Is the U.K. an exception with regard to ‘investment’?
“The depth of the crisis was reached in the spring and summer of 2009, and we now have the initial estimates for the economy for the same period in 2015. GDP as a whole increased by £100bn over the period, after allowing for inflation, a rise of nearly 13 per cent. Companies spent an additional £32bn on new investment in 2015 compared to the same period six years ago. In percentage terms, this was by far the fastest growing sector of the economy, up by 26 per cent. By contrast, consumer spending grew by only 10 per cent, less than the economy as a whole. It has been an investment-led recovery, with the role of public spending negligible. “
The language framing of economics always uses analogies from weather systems or organic processes of nature (green shoots/gathering storm/turbulence) which conveys something outside human control and endeavour. When in reality we haven’t worked out what is really within our decision making and what is genuinely outside it (i.e when ‘natural’ limits are reached). This language maintains myths that perpetuate vested interests of rentier, wealth-syphoners.
“The capacity of the sovereign government to mobilise resources depends only on the real resources available to the nation.”
Apropos an interesting talk I went to last night, real resources are the problem.
By real resources we mean the productive capacity of the nation’s manufacturers and service industries, and the workforce available to man them. Plus energy – or more particularly the raw materials to produce that energy.
Whilst the government can issue all the currency it likes, it is to no avail if the factories have the plant, equipment, raw materials and workforce to produce widgets but their electricity has been turned off.

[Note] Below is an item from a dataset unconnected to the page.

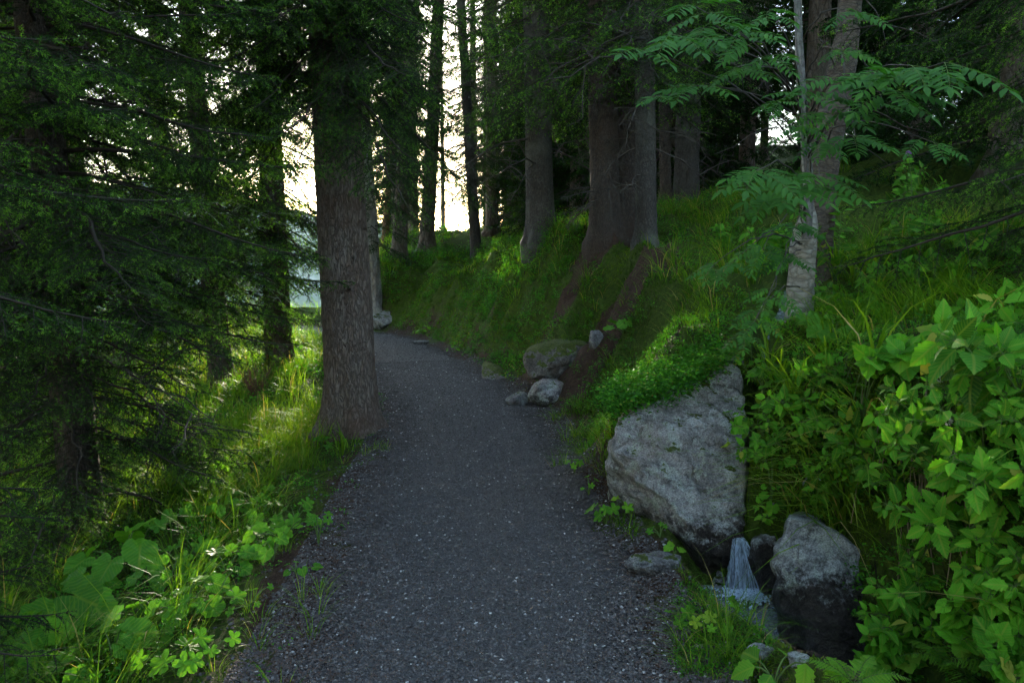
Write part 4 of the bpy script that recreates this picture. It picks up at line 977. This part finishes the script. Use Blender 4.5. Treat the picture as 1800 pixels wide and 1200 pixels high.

Here in the UK the government is already talking about restricting the hours factories can have access to power (not quite synonymous with energy but it’ll do), and the French energy firm EDF are considering pulling out of the deal to build a nuclear power station at Hinckley Point which would supply 12% of our nation’s energy. Meanwhile we’re shutting down all our coal-fired generating plant.
I’m not saying there isn’t enough energy in the world – there may not be but I’m optimistic. I read a book by Leonardo Maugeri who was oil exploration chief at the Italian Energy firm ENI, who says that we have so far only found a third of the world’s oil resources. I’m saying we are rapidly reaching the limit to the amount of energy we can produce. Albeit we are getting increasingly efficient at using it.
And the weather is lovely up here on the planet Zog.
I don’t understand the Kalecki notion of the government simultaneously issuing securities to drain off cash. Why the two step operation? Isn’t draining cash what tax does? I have heard the Fed in the US has to sell securities to the value of the budget deficit, but that is just an ignorant Congress request. The mention of government “borrowing” seems an unnecessary idea. The government never needs to save or borrow its own currency. Yes?
Dear Larry (at 2016/03/08 at 19:38)
Cruelled is the correct usage.
Check the dictionary – it means “to spoil or ruin (an opportunity or a chance of success).”
best wishes
bill
ps I fixed the incomplete sentence and deleted your comment. Thanks very much for the proofing! Appreciated.
Great post Bill. As I have to deal with these BIS reports all day long, I share your frustation with the ongoing confusion about public-private debt, sovereign-non-Sovereign debt, and the lack of fiscal Space. Only recent light on the horizon is turn-around in positions and Call for more fiscal expansion, especially Public Investments from OECD and IMF. But only half-hearted as their basic position is the same, i.e. consolidation is required in the medium term. Really impressed by your ongoing series for New book and additional posts.